* **What you should do**
State how many lines of the entries hold the string "pixels". Reply with the number alone.

* **Stored records**
Begin
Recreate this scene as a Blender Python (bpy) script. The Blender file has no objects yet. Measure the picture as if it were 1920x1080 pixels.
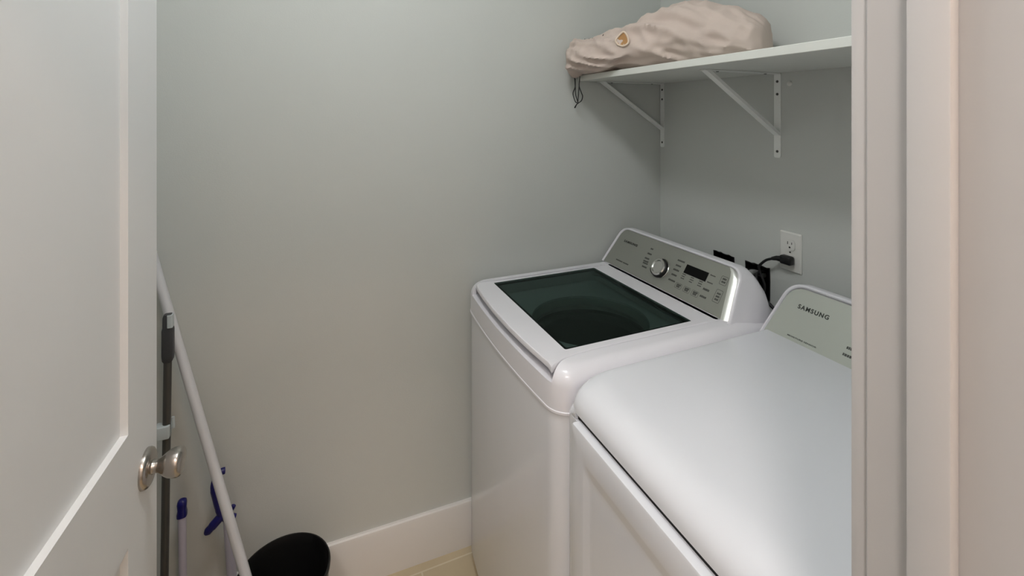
End
Begin
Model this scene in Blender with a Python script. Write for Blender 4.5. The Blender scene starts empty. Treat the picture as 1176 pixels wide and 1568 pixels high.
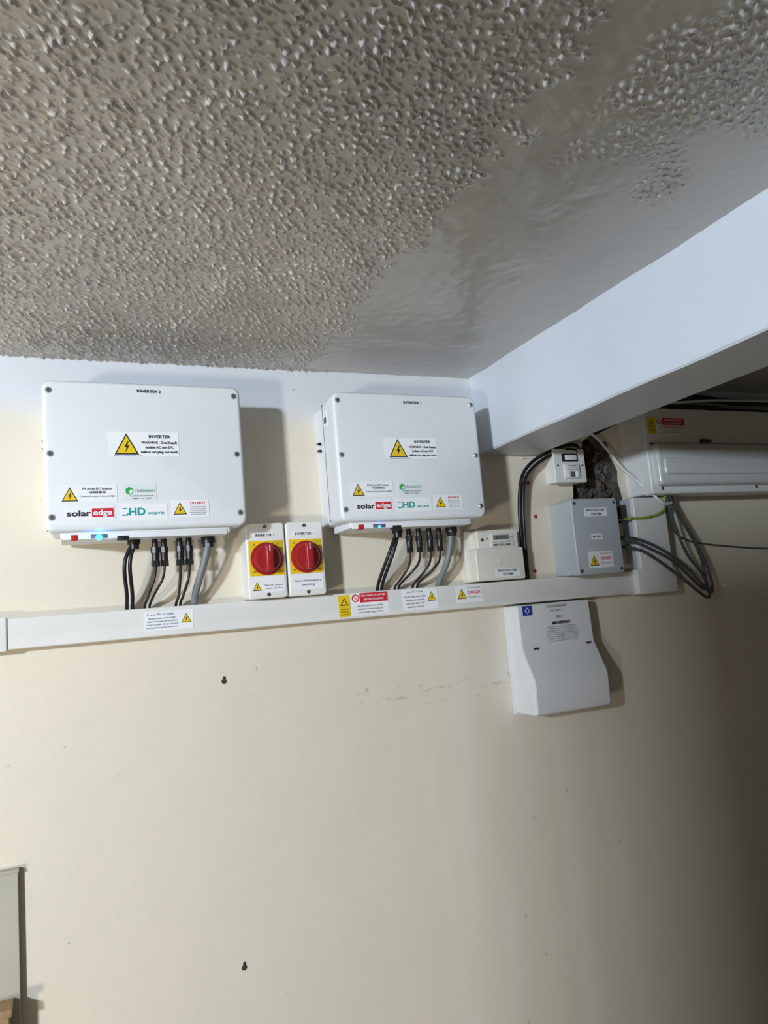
End
Begin
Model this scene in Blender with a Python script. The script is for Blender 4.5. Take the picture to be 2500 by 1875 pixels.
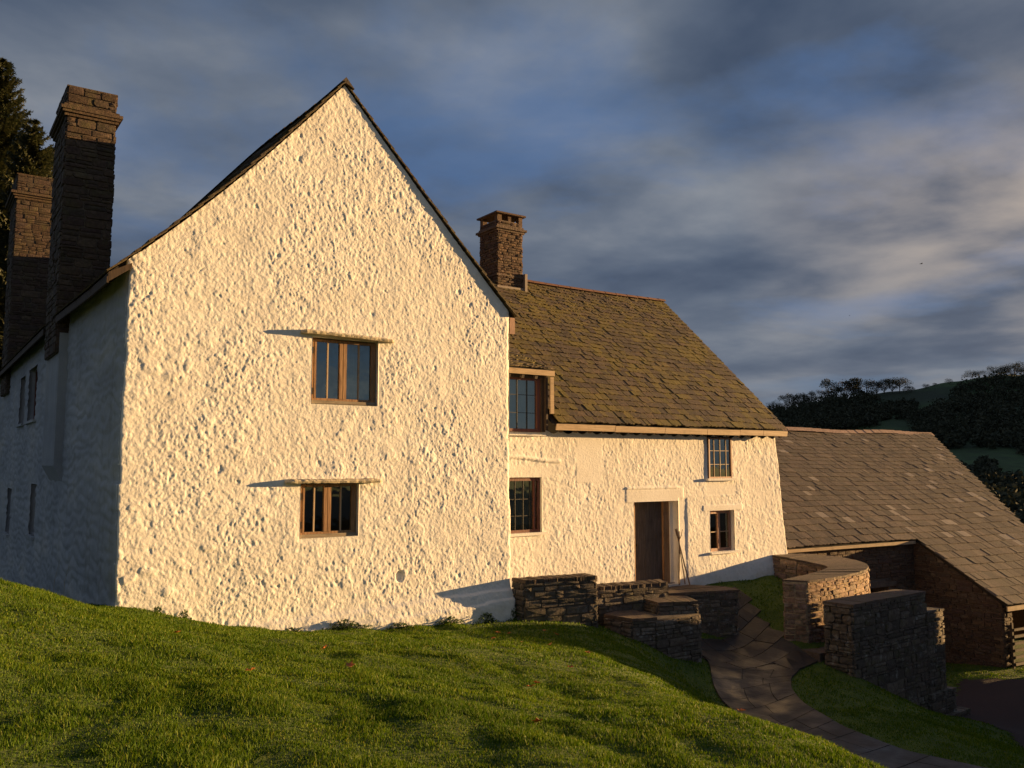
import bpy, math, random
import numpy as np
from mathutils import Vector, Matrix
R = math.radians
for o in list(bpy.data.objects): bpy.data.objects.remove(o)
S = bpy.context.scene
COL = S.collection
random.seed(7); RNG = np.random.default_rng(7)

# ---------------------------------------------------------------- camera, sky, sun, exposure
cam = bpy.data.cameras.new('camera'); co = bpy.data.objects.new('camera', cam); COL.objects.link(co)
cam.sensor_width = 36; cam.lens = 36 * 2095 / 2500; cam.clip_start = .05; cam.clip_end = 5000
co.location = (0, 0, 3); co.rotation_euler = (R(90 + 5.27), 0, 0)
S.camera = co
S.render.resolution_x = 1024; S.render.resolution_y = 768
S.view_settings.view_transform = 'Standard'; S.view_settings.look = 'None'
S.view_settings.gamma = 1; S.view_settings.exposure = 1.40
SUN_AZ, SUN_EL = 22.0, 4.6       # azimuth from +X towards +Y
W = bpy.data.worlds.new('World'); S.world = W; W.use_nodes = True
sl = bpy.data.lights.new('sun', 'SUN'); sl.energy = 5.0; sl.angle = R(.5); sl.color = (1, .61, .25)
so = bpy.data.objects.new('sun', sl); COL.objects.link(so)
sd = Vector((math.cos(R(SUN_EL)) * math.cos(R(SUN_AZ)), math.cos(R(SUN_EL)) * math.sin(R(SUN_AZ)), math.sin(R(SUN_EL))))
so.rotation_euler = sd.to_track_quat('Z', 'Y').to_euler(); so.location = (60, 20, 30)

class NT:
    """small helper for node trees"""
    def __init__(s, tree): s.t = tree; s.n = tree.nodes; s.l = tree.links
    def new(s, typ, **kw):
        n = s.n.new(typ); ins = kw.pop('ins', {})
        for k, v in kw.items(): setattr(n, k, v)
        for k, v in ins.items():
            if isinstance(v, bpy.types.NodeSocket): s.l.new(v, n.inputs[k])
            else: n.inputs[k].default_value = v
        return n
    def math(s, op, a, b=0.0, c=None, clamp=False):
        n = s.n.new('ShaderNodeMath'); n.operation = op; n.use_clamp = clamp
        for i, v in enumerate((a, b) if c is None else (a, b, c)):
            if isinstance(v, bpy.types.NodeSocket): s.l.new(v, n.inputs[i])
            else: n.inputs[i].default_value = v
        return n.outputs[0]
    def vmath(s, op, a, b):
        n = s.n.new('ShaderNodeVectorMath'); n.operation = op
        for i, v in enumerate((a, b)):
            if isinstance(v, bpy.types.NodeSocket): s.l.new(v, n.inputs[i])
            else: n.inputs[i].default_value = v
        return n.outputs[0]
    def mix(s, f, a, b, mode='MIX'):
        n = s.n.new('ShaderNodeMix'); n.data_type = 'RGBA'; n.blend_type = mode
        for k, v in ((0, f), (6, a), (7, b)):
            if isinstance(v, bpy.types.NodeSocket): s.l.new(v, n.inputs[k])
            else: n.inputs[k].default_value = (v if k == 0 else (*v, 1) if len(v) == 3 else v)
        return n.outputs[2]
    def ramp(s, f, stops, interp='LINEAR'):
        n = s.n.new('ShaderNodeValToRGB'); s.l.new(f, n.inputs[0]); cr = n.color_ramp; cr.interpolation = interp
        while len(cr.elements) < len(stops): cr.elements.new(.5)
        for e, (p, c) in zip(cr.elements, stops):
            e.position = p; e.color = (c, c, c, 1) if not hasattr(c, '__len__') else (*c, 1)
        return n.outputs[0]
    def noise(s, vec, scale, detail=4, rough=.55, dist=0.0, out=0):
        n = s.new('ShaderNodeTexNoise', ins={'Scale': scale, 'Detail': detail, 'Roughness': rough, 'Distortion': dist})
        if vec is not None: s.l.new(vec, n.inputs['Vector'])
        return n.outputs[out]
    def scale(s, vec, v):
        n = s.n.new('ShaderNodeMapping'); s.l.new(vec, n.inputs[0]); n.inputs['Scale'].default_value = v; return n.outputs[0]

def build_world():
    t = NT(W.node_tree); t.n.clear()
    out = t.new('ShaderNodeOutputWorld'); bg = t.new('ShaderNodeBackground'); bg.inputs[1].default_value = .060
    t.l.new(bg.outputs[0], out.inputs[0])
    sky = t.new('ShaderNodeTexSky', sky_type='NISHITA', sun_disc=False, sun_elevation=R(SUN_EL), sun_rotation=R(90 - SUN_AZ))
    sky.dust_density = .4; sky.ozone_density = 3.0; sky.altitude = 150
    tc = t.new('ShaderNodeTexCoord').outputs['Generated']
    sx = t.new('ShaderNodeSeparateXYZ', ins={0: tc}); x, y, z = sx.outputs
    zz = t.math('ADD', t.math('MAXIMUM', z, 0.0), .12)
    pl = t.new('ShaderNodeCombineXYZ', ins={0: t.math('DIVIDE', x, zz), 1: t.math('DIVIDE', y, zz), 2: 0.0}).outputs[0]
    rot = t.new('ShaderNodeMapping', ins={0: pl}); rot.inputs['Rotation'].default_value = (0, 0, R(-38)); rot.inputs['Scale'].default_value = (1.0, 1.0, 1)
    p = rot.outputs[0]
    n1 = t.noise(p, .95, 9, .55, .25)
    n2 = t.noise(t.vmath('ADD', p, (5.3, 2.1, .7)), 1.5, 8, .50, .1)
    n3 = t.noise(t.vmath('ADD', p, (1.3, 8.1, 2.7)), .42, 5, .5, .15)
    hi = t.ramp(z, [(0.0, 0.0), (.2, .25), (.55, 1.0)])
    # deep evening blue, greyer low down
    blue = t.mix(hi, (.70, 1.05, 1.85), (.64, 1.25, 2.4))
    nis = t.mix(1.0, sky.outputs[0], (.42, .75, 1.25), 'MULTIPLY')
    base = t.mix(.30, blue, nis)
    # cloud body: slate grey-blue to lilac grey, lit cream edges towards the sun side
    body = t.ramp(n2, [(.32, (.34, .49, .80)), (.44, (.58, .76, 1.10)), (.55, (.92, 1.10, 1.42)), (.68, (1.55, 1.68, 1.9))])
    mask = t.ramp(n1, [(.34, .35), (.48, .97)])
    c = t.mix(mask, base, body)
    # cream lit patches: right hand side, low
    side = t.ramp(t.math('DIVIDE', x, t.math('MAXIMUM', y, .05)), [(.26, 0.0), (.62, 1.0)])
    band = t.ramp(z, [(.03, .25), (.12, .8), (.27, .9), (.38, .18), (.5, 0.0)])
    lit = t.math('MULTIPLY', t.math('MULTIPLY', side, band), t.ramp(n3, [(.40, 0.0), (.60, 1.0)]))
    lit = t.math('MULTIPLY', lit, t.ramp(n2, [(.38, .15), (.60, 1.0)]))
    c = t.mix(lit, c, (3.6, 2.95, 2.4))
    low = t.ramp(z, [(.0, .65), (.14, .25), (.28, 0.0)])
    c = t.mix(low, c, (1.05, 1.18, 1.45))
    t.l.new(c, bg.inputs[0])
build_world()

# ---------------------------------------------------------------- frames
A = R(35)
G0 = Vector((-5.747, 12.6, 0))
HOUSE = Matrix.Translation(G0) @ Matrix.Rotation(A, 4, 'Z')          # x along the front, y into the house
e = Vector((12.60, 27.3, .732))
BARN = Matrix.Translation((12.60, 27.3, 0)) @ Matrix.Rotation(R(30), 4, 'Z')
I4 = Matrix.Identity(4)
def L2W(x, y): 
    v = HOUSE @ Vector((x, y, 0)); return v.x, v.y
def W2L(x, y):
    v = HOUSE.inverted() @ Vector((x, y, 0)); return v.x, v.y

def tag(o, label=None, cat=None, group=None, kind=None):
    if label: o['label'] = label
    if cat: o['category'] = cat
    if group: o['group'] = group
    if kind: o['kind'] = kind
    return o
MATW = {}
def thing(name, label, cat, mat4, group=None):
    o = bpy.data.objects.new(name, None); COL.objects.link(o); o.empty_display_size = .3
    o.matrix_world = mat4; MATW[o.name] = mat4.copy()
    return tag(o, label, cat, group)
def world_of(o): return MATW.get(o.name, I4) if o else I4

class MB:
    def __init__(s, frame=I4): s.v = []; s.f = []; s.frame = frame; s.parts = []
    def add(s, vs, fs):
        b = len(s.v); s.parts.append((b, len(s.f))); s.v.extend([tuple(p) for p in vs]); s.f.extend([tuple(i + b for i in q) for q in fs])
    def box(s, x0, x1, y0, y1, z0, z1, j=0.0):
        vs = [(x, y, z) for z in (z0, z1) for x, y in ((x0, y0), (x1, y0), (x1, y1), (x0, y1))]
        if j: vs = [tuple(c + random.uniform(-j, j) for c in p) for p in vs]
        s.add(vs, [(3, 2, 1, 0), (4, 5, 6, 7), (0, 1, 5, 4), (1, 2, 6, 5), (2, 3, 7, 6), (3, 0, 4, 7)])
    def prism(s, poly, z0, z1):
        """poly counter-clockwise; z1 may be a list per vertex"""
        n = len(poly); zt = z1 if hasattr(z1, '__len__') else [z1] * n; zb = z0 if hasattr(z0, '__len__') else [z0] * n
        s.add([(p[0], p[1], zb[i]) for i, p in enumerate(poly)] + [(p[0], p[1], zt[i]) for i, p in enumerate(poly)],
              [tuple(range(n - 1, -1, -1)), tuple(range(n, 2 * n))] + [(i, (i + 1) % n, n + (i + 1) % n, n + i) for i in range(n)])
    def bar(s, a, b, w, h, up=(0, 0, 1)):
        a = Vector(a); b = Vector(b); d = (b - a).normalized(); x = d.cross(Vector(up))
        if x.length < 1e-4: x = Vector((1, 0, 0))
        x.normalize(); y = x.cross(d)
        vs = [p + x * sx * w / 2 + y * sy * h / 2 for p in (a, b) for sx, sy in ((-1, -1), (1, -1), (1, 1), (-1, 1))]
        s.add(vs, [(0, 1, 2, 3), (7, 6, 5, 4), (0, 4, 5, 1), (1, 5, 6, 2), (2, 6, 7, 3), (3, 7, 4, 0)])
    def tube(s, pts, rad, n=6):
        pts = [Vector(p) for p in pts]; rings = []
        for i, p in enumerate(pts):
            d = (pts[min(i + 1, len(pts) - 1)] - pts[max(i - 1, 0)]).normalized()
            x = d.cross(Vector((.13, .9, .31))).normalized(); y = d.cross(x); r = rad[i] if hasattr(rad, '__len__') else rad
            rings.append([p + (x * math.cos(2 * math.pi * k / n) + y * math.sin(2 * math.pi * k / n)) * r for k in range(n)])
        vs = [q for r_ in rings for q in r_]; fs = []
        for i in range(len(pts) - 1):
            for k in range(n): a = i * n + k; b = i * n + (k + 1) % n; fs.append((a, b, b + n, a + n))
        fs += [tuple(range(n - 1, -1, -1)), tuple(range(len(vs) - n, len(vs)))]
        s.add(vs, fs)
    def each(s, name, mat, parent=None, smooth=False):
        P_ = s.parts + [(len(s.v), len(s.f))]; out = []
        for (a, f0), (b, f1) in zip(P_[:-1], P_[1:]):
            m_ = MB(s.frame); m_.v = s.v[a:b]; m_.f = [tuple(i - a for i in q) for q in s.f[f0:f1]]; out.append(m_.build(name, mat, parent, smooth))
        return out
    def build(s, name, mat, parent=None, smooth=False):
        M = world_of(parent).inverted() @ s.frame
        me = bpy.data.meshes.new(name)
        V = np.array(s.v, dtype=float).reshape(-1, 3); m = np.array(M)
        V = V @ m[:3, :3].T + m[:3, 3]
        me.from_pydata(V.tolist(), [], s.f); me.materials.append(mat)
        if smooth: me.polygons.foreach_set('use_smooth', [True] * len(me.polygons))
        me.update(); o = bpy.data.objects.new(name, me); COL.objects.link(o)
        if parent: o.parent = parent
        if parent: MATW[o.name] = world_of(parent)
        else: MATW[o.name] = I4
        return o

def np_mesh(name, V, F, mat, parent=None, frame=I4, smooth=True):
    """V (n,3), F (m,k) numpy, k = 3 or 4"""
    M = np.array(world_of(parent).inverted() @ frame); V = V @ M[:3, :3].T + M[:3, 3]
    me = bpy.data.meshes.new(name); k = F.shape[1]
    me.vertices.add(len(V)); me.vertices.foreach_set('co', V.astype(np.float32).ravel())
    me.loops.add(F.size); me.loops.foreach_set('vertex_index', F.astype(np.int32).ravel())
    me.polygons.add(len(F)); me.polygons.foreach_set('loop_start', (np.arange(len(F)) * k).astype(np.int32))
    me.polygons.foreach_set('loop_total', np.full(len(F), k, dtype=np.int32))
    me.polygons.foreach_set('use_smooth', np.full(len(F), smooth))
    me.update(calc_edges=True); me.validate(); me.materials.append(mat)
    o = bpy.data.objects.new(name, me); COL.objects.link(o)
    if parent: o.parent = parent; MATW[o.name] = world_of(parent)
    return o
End
* **Exercise response**
3